Despite a few wasted hours fixing my computer I have still been following my training program, though not as frequently as I would have liked. I suppose the real highlight of the last fortnight was having a private karate lesson with my instructor. I've never had a private lesson before but my instructor offered it to me for free as a thank you for helping him with the junior class over the last 18 months.

I found the private lesson both exciting and scary. Exciting because it was an opportunity to specifically work on things I needed or wanted to work on and receive lots of individualised feedback and advice but scary because all the attention was on me and all my negative points were exposed and dissected in detail. However, this is the nature of martial arts training - one improves more quickly if negative points are highlighted and corrected early so I was very grateful for the feedback.

My instructor filmed me performing my punching and kicking combinations and also my kata. Seeing yourself on film is a revelation and not necessarily a pleasant one! My punching combinations didn't look too bad but I thought my kicking combinations were pretty awful on the whole. My back kick is too low, my front kick doesn't snap back enough, my roundhouse kick is off-line and my side kick lacks power. I can work on all this though, at home, and it WILL get better. Seeing yourself look bad at something really motivates you to want to get better at it. The other negative thing about seeing myself on film is that my gi makes me look enormous, especially around the hips - these things really aren't designed to flatter!

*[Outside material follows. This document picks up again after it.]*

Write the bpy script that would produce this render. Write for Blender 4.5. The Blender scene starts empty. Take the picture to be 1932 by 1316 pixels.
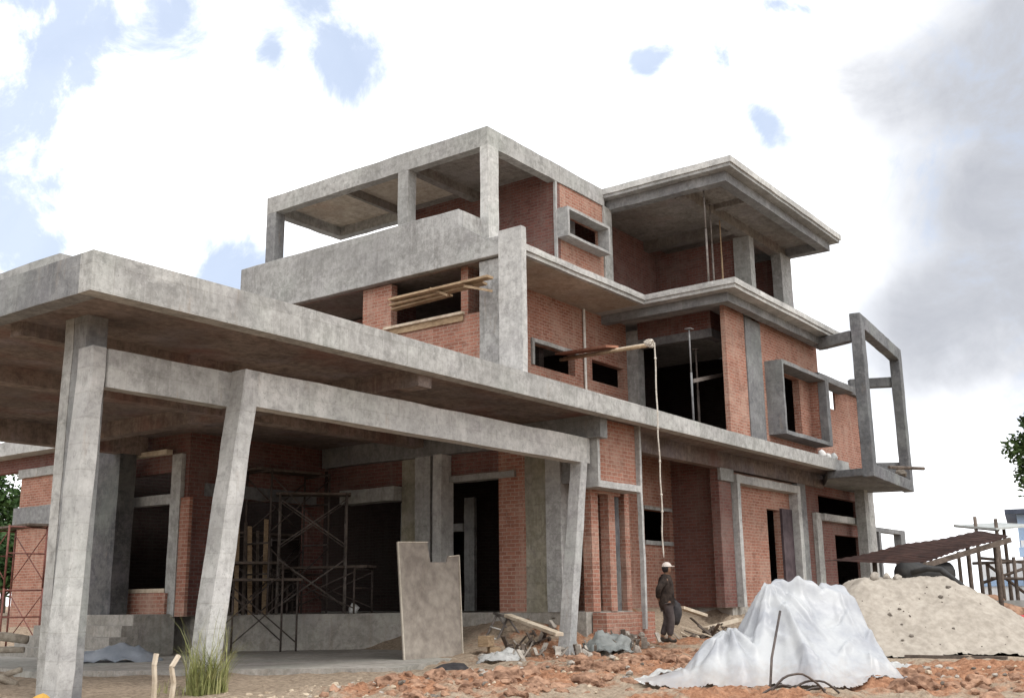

My kata performances are a work in progress. My Bassai Dai performance has strong points and weak points. I hadn't realised until this lesson that I had actually misinterpreted some of the moves and was doing them incorrectly. These errors have now been pointed out,  so I can work on them in my own time. In fact I've been working on them quite hard since the lesson and I reckon that if I was filmed again you would already see some improvement in my performance.

The lesson focused entirely on basics - punches, kicks, stances and kata. These are things every karate-ka needs to work on constantly so it was very valuable to work on this in a private lesson. The hour flew by and left me feeling pretty tired, both mentally and physically. I would definitely recommend a private lesson, particularly if you have certain issues that you need to work on. 

Have you ever had a private martial arts lesson? Did you enjoy it or find it too intense?